En un alejado tercer lugar queda la trama de Faber, el periodista norteamericano, corresponsal en Roma de una televisión no nombrada, y su infidelidad hacia su esposa, que es doctora. Es él quien le explica al público, como hemos visto en años siguientes todos los espectadores a través de nuestras pantallas, el funcionamiento del Vaticano en estos casos, con lo del camarlengo, el triple ataúd, el sellado de la vivienda del papa fallecido, el humo blanco o negro y todos los demás detalles que se nos cuentan cada vez que toca cónclave. Para gente que todavía podía no tener televisión en sus casas, esta podría ser, de hecho, la primera vez en su vida que se enteraba de todas estas cosas, e incluso que podía “verlas” con sus propios ojos, lo cual explica el cuidado puesto con el apartado visual (el Vaticano no permitió rodar in situ, así que son todo decorados, por suntuosos que parezcan, y de ahí el premio Oscar recibido por ello). Faber comete los típicos errores geopolíticos de la época, que pueden quedar resumidos en su asombrada frase “han elegido a un papa ruso”. Kiril no es ruso, sino ucraniano, y además, no todos los soviéticos eran rusos. Eso, por supuesto, es culpa de los guionistas, no del personaje, como también el hecho de que Kamenev diga a Kiril, ya papa Cirilo, “que hable por Occidente a los chinos y por los chinos a Occidente”. No estoy muy seguro de que la diplomacia soviética se considerara nunca Occidente, y además, ¿qué sabe de Occidente Kiril, que ha vivido casi toda su vida como ciudadano de la URSS, y casi la mitad de ella en Siberia?

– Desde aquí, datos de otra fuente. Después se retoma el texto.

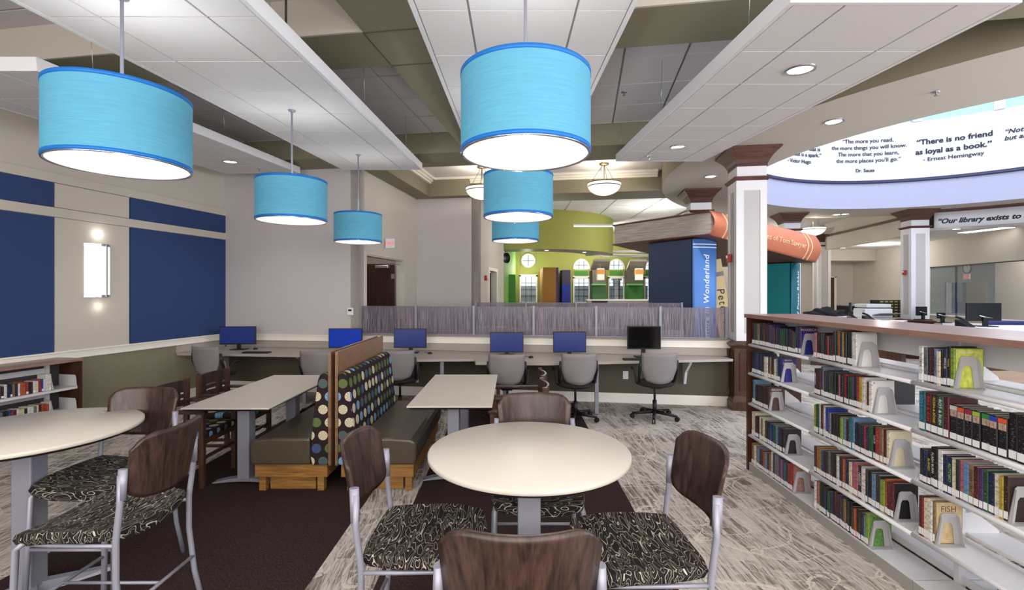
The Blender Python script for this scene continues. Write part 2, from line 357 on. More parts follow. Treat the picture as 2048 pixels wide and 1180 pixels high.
# door wall along depth a=-2.57, b 0.2..2.7, opening b .25..1.95
DH = 2.33
mb = bbox(MB(), -2.72, -2.57, 0, .25, 0, 4.3); bbox(mb, -2.72, -2.57, 1.95, 2.9, 0, 4.3); bbox(mb, -2.72, -2.57, .25, 1.95, DH, 4.3)
wd = struct('wall_corridor', mb, M['wall'])
mb = bbox(MB(), -2.57, -2.55, .17, .25, 0, DH+.08); bbox(mb, -2.57, -2.55, 1.95, 2.03, 0, DH+.08); bbox(mb, -2.57, -2.55, .25, 1.95, DH, DH+.08)
bbox(mb, -2.72, -2.57, 1.93, 1.95, 0, DH); bbox(mb, -2.72, -2.57, .25, .27, 0, DH); bbox(mb, -2.72, -2.57, .27, 1.93, DH-.02, DH)
struct('trim_4', mb, M['wall'], bevel=.004)
dr = struct('door_1', bbox(MB(), -3.75, -2.74, 1.86, 1.905, .01, DH-.07), M['walnut_dark'])
cl = part('door_closer', bbox(MB(), -3.12, -2.84, 1.80, 1.86, DH-.16, DH-.10), M['chrome'], dr, bevel=.006)
part('closer_arm', bbox(MB(), -2.86, -2.6, 1.815, 1.835, DH-.095, DH-.08), M['chrome'], cl)
for z in (.35, 1.2, 1.95): part('hinge', bbox(MB(), -2.79, -2.73, 1.84, 1.86, z, z+.1), M['chrome'], dr)
struct('wall_corridor_far', bbox(MB(), -4.6, -2.72, 2.75, 2.9, 0, 4.3), M['wall'])
struct('wall_corridor_side', bbox(MB(), -4.7, -4.6, .2, 2.9, 0, 4.3), M['wall'])
# frontal wall pier u827..950 and receding wall u950..1000
struct('wall_pier', bbox(MB(), -2.57, -1.16, 2.75, 2.95, 0, 4.3), M['wall_gray'])
mb = bbox(MB(), -1.32, -1.16, 2.75, 3.9, 0, 4.3); bbox(mb, -1.32, -1.16, 4.9, 6.0, 0, 4.3); bbox(mb, -1.32, -1.16, 3.9, 4.9, 2.2, 4.3)
struct('wall_passage', mb, M['wall'])
mb = bbox(MB(), -1.16, -1.14, 3.82, 3.9, 0, 2.28); bbox(mb, -1.16, -1.14, 4.9, 4.98, 0, 2.28); bbox(mb, -1.16, -1.14, 3.9, 4.9, 2.2, 2.28)
struct('trim_5', mb, M['cream'])
struct('door_2', bbox(MB(), -2.1, -1.3, 4.82, 4.87, 0, 2.18), M['oak_brown'])

# ------------------------------------------------------------------ ceiling
# roof slab with round hole
mb = MB(); n = 64; R0 = 5.5; rect = (-9, -2.4, 22, 30); ins = []; outs = []
for k in range(n):
    t = 2*PI*k/n; c, s = math.cos(t), math.sin(t); ins.append((RC[0]+R0*c, RC[1]+R0*s, 4.3))
    ks = []
    if c > 1e-6: ks.append((rect[2]-RC[0])/c)
    if c < -1e-6: ks.append((rect[0]-RC[0])/c)
    if s > 1e-6: ks.append((rect[3]-RC[1])/s)
    if s < -1e-6: ks.append((rect[1]-RC[1])/s)
    q = min(ks); outs.append((RC[0]+q*c, RC[1]+q*s, 4.3))
mb.add(ins+outs, [(k, (k+1) % n, n+(k+1) % n, n+k) for k in range(n)])
for x0, x1, y0, y1 in ((-9, -4, -2.4, 3), (-9, -4, 25, 30), (16, 22, -2.4, 3), (16, 22, 25, 30)): mb.box(x0, x1, y0, y1, 4.3, 4.4)
ceiling = struct('ceiling', mb, M['tile2'])
# beams (olive undersides, beige flanks)
def inring(x, y, r=5.5): return (x-RC[0])**2+(y-RC[1])**2 < r*r
mb = MB(); bbox(mb, -7, 9, -3.87, -3.31, ZB, 4.3); bbox(mb, -7, 3.0, -.61, .15, ZB, 4.3); bbox(mb, -1.3, 3.05, 2.6, 3.45, ZB, 4.3)
bbox(mb, -.60, .12, -9.5, -.61, ZB-.001, 4.3); bbox(mb, -2.57, -2.2, .15, 2.75, ZB-.001, 4.3); bbox(mb, -2.57, -1.3, 2.5, 2.75, ZB, 4.3); bbox(mb, -7, 9, -9.8, -9, ZB, 4.3)
lbox(mb, 0, 10, .0, .35, ZB-.002, 4.3)
bm_ = struct('ceiling_beam', mb, M['olive'], ceiling)
# recessed joint lines on the beam crossing
mb = MB(); bbox(mb, -.60, .12, -3.875, -3.863, ZB-.006, ZB-.001); bbox(mb, -.60, .12, -3.318, -3.306, ZB-.006, ZB-.001); bbox(mb, -.606, -.594, -3.87, -3.31, ZB-.006, ZB-.001)
part('reveal_strip', mb, M['olive_shade_joint'], bm_)
def ceil_tiles(a0, a1, b0, b1, z, m, parent, ta=.61, tb=.61, name='ceiling_tile', offa=0, offb=0, skipring=True):
    nonlocal_cnt = 0
    base = MB().box(-.5, .5, -.5, .5, 0, 1); me = base.mesh(name); me.materials.append(m)
    a = a0-offa
    while a < a1-.02:
        b = b0-offb
        aa, ab = max(a, a0), min(a+ta, a1)
        while b < b1-.02:
            ba, bb = max(b, b0), min(b+tb, b1)
            cx, cy = B((aa+ab)/2, (ba+bb)/2)
            if ab-aa > .05 and bb-ba > .05 and not (skipring and inring(cx, cy, 5.45)):
                o = bpy.data.objects.new(name, me); C.objects.link(o); o.parent = parent; o.location = (cx, cy, z); o.rotation_euler = (0, 0, -TH); o.scale = (ab-aa-.022, bb-ba-.022, .02)
            b += tb
        a += ta
    g = MB(); bbox(g, a0, a1, b0, b1, z+.012, z+.03)
    return g
def grid_slab(g, nm='ceiling_grid'):
    return part(nm, g, M['grid'], ceiling)
g = ceil_tiles(-7, -.60, -3.31, -.61, ZC, M['tile2'], ceiling, offa=.2, offb=.4); grid_slab(g)
g = ceil_tiles(.12, 4.4, -3.31, -.61, ZC, M['tile2'], ceiling, offa=.43, offb=.4)
gg = MB(); gg.prism([B(.12, -3.31), B(4.2, -3.31), B(2.85, -.61), B(.12, -.61)], ZC+.012, ZC+.03); grid_slab(gg)
g = ceil_tiles(-7, -.60, -9, -3.87, ZC, M['tile2'], ceiling, ta=.61, tb=1.22); grid_slab(g)
g = ceil_tiles(.12, 9, -9, -3.87, ZC, M['tile2'], ceiling, ta=.61, tb=1.22); grid_slab(g)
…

Un detalle importante es que en esta película abunda la gente razonable, incluso entre los tipos de personaje que normalmente no se presentarían así: el cardenal Leone, el mismo que ha de acabar condenando a Telemond por hereje, reconoce ante el otro candidato, Rinaldi, antes de las votaciones que se ve a sí mismo como alguien que debería haber sido un apacible cura de pueblo, pero que ha acabado convertido en “una enciclopedia de dogmas andante, un diccionario teológico sobre dos patas”. Rinaldi le responde que “mi cruz es ser rico, estar colmado y satisfecho, saber que no me he merecido nada de eso, y que cuando se me llame a juicio dependeré por completo de la misericordia de Dios”. Y los presidentes chino y soviético tampoco se presentan como lo peor que podrían ser, lo cual refleja lo que pasó con Kennedy y Jrushchev durante la mencionada crisis de los misiles: de haber estado al mando de sus naciones otros políticos más halcones, quizá el mundo se habría acabado hace ya seis décadas. De hecho, el chino Peng (Burt Kwouk, que probablemente interpretó a todos los personajes orientales de Hollywood en los 60) avisa de que si los estadounidenses y soviéticos no llegan a un acuerdo con él, será el ejército chino el que se le subleve, tanto a él como al resto del mundo. Y es Kamenev, quien empezó tan torpe comparando el sufrimiento del torturador con el del torturado, quien acierta luego con un sencillo regalo a Cirilo: una caja de tierra ucraniana con semillas de girasol dentro: “La tierra es sagrada porque es lo único que tenemos para sostenernos de pie, y las semillas son sagradas porque tienen vida encerrada dentro de ellas”. Más adelante, Cirilo ensanchará la analogía, diciendo que “si no podemos llegar a la paz entre los pueblos, la tierra se ennegrecerá, y ya no habrá flores, para ninguno de nosotros”. A ver si algún día nos merecemos un papa así, y si lo reconoceríamos al verlo.